Extract the first line through the line containing "s.sm.append(smooth)" from the listing below, exactly as written.

**** Recorded data

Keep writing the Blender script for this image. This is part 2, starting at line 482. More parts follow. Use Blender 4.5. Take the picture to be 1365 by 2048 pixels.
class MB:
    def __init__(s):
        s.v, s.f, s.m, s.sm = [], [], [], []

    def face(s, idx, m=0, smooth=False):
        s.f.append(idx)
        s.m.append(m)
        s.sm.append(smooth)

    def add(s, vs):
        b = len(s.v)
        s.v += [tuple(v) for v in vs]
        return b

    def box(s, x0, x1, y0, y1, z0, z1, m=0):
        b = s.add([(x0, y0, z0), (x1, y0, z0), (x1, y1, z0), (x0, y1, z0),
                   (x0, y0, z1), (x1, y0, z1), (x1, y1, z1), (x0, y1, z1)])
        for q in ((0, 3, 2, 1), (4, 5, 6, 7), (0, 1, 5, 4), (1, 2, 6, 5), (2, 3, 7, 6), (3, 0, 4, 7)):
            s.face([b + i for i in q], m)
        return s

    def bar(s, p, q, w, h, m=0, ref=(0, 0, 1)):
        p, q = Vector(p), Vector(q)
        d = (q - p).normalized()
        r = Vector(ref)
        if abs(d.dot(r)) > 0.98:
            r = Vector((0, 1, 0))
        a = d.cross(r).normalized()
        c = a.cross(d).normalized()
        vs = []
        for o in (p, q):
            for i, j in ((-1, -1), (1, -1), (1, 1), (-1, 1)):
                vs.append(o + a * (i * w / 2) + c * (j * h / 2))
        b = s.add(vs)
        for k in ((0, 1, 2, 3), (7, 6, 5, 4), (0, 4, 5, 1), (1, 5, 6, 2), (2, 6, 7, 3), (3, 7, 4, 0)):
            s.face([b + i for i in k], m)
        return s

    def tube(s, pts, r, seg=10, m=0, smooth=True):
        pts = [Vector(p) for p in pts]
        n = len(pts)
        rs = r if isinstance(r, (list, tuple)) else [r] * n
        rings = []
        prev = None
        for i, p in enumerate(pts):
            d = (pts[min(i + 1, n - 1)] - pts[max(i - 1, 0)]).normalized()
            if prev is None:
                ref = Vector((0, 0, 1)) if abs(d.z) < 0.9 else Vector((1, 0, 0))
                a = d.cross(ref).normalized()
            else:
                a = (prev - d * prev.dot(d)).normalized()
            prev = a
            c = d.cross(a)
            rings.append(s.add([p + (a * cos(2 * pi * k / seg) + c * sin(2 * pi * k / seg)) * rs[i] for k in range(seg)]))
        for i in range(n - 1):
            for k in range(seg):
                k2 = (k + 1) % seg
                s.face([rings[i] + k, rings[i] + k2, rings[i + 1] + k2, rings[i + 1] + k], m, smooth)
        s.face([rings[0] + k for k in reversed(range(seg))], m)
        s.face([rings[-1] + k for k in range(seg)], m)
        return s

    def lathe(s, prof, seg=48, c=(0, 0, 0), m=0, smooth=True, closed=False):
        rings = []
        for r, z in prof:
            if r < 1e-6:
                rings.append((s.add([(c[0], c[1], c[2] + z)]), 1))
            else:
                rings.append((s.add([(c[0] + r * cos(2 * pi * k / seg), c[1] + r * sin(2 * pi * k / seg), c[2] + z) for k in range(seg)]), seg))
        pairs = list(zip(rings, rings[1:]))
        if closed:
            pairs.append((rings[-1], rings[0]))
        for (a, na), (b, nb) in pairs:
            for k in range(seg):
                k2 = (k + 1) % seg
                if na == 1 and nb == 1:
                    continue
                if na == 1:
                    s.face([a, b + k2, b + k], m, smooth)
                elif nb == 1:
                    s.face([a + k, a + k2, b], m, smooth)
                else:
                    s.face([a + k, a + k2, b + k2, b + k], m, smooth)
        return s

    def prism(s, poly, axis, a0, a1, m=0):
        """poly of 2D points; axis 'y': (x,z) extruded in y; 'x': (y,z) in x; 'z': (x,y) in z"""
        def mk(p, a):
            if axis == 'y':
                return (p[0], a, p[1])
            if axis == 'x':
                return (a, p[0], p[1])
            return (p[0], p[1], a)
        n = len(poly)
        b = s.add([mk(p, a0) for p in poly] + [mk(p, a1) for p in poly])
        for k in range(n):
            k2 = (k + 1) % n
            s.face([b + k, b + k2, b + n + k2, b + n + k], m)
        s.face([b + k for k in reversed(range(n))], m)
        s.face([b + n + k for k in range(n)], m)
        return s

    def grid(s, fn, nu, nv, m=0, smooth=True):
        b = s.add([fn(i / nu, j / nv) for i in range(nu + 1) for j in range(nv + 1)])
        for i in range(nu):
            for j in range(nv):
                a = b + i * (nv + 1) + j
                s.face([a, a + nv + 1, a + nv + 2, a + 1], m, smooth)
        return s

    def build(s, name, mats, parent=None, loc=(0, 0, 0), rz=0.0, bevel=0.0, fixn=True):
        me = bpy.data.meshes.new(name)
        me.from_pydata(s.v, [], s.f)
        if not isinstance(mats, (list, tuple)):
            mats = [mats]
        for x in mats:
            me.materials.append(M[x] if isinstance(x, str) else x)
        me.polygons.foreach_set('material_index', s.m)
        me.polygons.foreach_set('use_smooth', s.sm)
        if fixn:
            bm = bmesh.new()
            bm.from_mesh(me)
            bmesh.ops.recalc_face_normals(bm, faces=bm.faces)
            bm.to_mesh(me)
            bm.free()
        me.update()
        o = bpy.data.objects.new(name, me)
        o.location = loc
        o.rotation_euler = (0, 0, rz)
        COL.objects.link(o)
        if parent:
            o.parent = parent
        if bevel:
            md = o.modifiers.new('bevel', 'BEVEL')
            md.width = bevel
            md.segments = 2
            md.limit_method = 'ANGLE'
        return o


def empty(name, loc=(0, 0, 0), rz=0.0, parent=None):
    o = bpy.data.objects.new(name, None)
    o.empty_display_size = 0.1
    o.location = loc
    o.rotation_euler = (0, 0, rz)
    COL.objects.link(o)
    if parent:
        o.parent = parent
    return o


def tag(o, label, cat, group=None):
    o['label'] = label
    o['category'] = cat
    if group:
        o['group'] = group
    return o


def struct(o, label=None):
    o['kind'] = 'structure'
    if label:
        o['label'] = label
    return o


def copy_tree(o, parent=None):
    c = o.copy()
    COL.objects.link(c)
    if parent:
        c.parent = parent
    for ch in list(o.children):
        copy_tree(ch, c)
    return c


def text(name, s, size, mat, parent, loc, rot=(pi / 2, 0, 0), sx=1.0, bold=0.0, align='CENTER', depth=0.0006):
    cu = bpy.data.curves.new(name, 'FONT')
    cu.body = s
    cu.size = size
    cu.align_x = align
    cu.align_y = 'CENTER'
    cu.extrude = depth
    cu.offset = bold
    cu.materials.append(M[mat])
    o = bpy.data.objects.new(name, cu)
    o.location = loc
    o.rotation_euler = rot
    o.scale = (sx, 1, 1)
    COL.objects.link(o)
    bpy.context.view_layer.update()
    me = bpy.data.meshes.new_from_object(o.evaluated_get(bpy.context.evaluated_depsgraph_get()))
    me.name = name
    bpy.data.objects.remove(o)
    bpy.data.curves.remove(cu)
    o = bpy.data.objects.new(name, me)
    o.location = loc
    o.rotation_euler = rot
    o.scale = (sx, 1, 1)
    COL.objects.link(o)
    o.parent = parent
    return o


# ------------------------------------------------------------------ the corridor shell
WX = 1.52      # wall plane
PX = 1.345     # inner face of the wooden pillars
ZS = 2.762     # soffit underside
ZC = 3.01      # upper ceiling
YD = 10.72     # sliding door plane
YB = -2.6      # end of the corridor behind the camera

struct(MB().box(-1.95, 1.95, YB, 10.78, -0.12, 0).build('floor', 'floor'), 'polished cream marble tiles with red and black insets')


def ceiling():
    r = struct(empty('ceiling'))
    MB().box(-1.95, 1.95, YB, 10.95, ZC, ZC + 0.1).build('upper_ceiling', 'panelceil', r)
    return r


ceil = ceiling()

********

■ Exercise result ■
Keep writing the Blender script for this image. This is part 2, starting at line 482. More parts follow. Use Blender 4.5. Take the picture to be 1365 by 2048 pixels.
class MB:
    def __init__(s):
        s.v, s.f, s.m, s.sm = [], [], [], []

    def face(s, idx, m=0, smooth=False):
        s.f.append(idx)
        s.m.append(m)
        s.sm.append(smooth)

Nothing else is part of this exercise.